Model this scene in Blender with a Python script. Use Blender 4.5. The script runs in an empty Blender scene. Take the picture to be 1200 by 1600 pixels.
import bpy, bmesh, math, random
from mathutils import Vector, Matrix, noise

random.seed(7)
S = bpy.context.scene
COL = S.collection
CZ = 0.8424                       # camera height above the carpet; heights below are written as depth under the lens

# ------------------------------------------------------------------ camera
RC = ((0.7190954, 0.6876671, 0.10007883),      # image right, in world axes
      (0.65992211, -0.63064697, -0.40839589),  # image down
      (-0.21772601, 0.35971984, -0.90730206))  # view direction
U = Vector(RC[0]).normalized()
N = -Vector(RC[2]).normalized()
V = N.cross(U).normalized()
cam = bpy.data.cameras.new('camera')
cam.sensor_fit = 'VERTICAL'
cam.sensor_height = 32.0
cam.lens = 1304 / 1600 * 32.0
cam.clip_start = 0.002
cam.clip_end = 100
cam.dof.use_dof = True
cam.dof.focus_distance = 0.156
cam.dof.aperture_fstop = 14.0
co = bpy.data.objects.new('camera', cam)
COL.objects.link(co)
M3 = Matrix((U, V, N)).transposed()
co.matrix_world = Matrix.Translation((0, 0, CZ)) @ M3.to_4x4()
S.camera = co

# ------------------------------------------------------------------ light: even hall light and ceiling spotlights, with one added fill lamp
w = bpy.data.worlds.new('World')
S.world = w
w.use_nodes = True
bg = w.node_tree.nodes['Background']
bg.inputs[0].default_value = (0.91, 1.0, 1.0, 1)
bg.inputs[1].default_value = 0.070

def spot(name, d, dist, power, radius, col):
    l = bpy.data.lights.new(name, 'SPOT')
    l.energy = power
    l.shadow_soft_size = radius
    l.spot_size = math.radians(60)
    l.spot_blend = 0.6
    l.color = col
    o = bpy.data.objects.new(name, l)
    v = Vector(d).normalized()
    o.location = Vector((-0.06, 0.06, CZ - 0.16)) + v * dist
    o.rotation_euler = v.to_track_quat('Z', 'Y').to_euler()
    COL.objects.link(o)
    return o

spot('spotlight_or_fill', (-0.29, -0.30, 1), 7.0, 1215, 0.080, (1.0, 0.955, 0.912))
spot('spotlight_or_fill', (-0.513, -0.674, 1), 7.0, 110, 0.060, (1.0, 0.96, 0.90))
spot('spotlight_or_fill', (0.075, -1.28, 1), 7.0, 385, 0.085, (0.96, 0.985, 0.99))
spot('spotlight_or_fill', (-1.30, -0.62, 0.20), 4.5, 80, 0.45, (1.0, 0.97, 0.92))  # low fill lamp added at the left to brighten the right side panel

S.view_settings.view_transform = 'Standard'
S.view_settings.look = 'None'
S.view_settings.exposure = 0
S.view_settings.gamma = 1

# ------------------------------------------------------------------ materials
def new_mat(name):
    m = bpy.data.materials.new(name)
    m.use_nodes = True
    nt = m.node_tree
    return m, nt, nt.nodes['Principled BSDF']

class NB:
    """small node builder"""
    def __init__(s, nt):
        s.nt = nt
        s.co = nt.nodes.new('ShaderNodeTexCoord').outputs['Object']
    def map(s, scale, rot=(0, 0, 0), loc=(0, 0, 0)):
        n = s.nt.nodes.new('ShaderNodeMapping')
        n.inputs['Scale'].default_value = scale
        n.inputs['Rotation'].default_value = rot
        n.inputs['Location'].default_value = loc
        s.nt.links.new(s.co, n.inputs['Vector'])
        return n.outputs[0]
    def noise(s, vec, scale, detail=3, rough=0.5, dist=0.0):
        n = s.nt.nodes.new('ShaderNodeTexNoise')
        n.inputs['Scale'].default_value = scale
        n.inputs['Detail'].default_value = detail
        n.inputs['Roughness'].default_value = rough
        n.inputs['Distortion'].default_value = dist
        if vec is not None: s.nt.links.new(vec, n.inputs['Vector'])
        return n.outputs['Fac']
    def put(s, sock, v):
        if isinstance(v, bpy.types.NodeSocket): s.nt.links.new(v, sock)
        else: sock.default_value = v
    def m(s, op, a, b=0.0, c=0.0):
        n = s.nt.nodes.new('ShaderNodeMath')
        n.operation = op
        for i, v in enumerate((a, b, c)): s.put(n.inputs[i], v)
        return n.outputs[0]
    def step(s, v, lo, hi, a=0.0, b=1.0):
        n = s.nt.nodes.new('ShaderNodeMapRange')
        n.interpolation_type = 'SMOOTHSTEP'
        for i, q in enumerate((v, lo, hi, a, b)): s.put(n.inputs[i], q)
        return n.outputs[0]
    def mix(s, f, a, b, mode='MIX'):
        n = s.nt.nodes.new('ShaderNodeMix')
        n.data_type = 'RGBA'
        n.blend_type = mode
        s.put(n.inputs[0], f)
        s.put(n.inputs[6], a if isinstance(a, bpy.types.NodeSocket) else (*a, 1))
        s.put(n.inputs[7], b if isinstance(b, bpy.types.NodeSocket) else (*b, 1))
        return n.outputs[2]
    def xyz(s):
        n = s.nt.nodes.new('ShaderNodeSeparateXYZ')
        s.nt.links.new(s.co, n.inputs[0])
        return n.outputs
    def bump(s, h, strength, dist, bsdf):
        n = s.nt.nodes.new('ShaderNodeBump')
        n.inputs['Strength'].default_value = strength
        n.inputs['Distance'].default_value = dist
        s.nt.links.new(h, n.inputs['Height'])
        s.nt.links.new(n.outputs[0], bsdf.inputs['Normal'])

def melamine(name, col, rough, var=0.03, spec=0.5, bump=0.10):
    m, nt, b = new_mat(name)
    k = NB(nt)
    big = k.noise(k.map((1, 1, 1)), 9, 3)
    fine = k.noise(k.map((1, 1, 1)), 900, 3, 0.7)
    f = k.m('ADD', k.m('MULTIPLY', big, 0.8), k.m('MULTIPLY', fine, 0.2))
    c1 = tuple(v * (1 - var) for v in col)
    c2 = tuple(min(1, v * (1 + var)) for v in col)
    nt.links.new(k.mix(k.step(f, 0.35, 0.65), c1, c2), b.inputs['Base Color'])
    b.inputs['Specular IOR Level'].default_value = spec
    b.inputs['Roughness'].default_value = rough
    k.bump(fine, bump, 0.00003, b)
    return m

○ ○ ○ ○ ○

**What you are asked to do**: Repeat the material above in full, keeping every word.

**Solved exercise**:
Model this scene in Blender with a Python script. Use Blender 4.5. The script runs in an empty Blender scene. Take the picture to be 1200 by 1600 pixels.
import bpy, bmesh, math, random
from mathutils import Vector, Matrix, noise

random.seed(7)
S = bpy.context.scene
COL = S.collection
CZ = 0.8424                       # camera height above the carpet; heights below are written as depth under the lens

# ------------------------------------------------------------------ camera
RC = ((0.7190954, 0.6876671, 0.10007883),      # image right, in world axes
      (0.65992211, -0.63064697, -0.40839589),  # image down
      (-0.21772601, 0.35971984, -0.90730206))  # view direction
U = Vector(RC[0]).normalized()
N = -Vector(RC[2]).normalized()
V = N.cross(U).normalized()
cam = bpy.data.cameras.new('camera')
cam.sensor_fit = 'VERTICAL'
cam.sensor_height = 32.0
cam.lens = 1304 / 1600 * 32.0
cam.clip_start = 0.002
cam.clip_end = 100
cam.dof.use_dof = True
cam.dof.focus_distance = 0.156
cam.dof.aperture_fstop = 14.0
co = bpy.data.objects.new('camera', cam)
COL.objects.link(co)
M3 = Matrix((U, V, N)).transposed()
co.matrix_world = Matrix.Translation((0, 0, CZ)) @ M3.to_4x4()
S.camera = co

# ------------------------------------------------------------------ light: even hall light and ceiling spotlights, with one added fill lamp
w = bpy.data.worlds.new('World')
S.world = w
w.use_nodes = True
bg = w.node_tree.nodes['Background']
bg.inputs[0].default_value = (0.91, 1.0, 1.0, 1)
bg.inputs[1].default_value = 0.070

def spot(name, d, dist, power, radius, col):
    l = bpy.data.lights.new(name, 'SPOT')
    l.energy = power
    l.shadow_soft_size = radius
    l.spot_size = math.radians(60)
    l.spot_blend = 0.6
    l.color = col
    o = bpy.data.objects.new(name, l)
    v = Vector(d).normalized()
    o.location = Vector((-0.06, 0.06, CZ - 0.16)) + v * dist
    o.rotation_euler = v.to_track_quat('Z', 'Y').to_euler()
    COL.objects.link(o)
    return o

spot('spotlight_or_fill', (-0.29, -0.30, 1), 7.0, 1215, 0.080, (1.0, 0.955, 0.912))
spot('spotlight_or_fill', (-0.513, -0.674, 1), 7.0, 110, 0.060, (1.0, 0.96, 0.90))
spot('spotlight_or_fill', (0.075, -1.28, 1), 7.0, 385, 0.085, (0.96, 0.985, 0.99))
spot('spotlight_or_fill', (-1.30, -0.62, 0.20), 4.5, 80, 0.45, (1.0, 0.97, 0.92))  # low fill lamp added at the left to brighten the right side panel

S.view_settings.view_transform = 'Standard'
S.view_settings.look = 'None'
S.view_settings.exposure = 0
S.view_settings.gamma = 1

# ------------------------------------------------------------------ materials
def new_mat(name):
    m = bpy.data.materials.new(name)
    m.use_nodes = True
    nt = m.node_tree
    return m, nt, nt.nodes['Principled BSDF']

class NB:
    """small node builder"""
    def __init__(s, nt):
        s.nt = nt
        s.co = nt.nodes.new('ShaderNodeTexCoord').outputs['Object']
    def map(s, scale, rot=(0, 0, 0), loc=(0, 0, 0)):
        n = s.nt.nodes.new('ShaderNodeMapping')
        n.inputs['Scale'].default_value = scale
        n.inputs['Rotation'].default_value = rot
        n.inputs['Location'].default_value = loc
        s.nt.links.new(s.co, n.inputs['Vector'])
        return n.outputs[0]
    def noise(s, vec, scale, detail=3, rough=0.5, dist=0.0):
        n = s.nt.nodes.new('ShaderNodeTexNoise')
        n.inputs['Scale'].default_value = scale
        n.inputs['Detail'].default_value = detail
        n.inputs['Roughness'].default_value = rough
        n.inputs['Distortion'].default_value = dist
        if vec is not None: s.nt.links.new(vec, n.inputs['Vector'])
        return n.outputs['Fac']
    def put(s, sock, v):
        if isinstance(v, bpy.types.NodeSocket): s.nt.links.new(v, sock)
        else: sock.default_value = v
    def m(s, op, a, b=0.0, c=0.0):
        n = s.nt.nodes.new('ShaderNodeMath')
        n.operation = op
        for i, v in enumerate((a, b, c)): s.put(n.inputs[i], v)
        return n.outputs[0]
    def step(s, v, lo, hi, a=0.0, b=1.0):
        n = s.nt.nodes.new('ShaderNodeMapRange')
        n.interpolation_type = 'SMOOTHSTEP'
        for i, q in enumerate((v, lo, hi, a, b)): s.put(n.inputs[i], q)
        return n.outputs[0]
    def mix(s, f, a, b, mode='MIX'):
        n = s.nt.nodes.new('ShaderNodeMix')
        n.data_type = 'RGBA'
        n.blend_type = mode
        s.put(n.inputs[0], f)
        s.put(n.inputs[6], a if isinstance(a, bpy.types.NodeSocket) else (*a, 1))
        s.put(n.inputs[7], b if isinstance(b, bpy.types.NodeSocket) else (*b, 1))
        return n.outputs[2]
    def xyz(s):
        n = s.nt.nodes.new('ShaderNodeSeparateXYZ')
        s.nt.links.new(s.co, n.inputs[0])
        return n.outputs
    def bump(s, h, strength, dist, bsdf):
        n = s.nt.nodes.new('ShaderNodeBump')
        n.inputs['Strength'].default_value = strength
        n.inputs['Distance'].default_value = dist
        s.nt.links.new(h, n.inputs['Height'])
        s.nt.links.new(n.outputs[0], bsdf.inputs['Normal'])

def melamine(name, col, rough, var=0.03, spec=0.5, bump=0.10):
    m, nt, b = new_mat(name)
    k = NB(nt)
    big = k.noise(k.map((1, 1, 1)), 9, 3)
    fine = k.noise(k.map((1, 1, 1)), 900, 3, 0.7)
    f = k.m('ADD', k.m('MULTIPLY', big, 0.8), k.m('MULTIPLY', fine, 0.2))
    c1 = tuple(v * (1 - var) for v in col)
    c2 = tuple(min(1, v * (1 + var)) for v in col)
    nt.links.new(k.mix(k.step(f, 0.35, 0.65), c1, c2), b.inputs['Base Color'])
    b.inputs['Specular IOR Level'].default_value = spec
    b.inputs['Roughness'].default_value = rough
    k.bump(fine, bump, 0.00003, b)
    return m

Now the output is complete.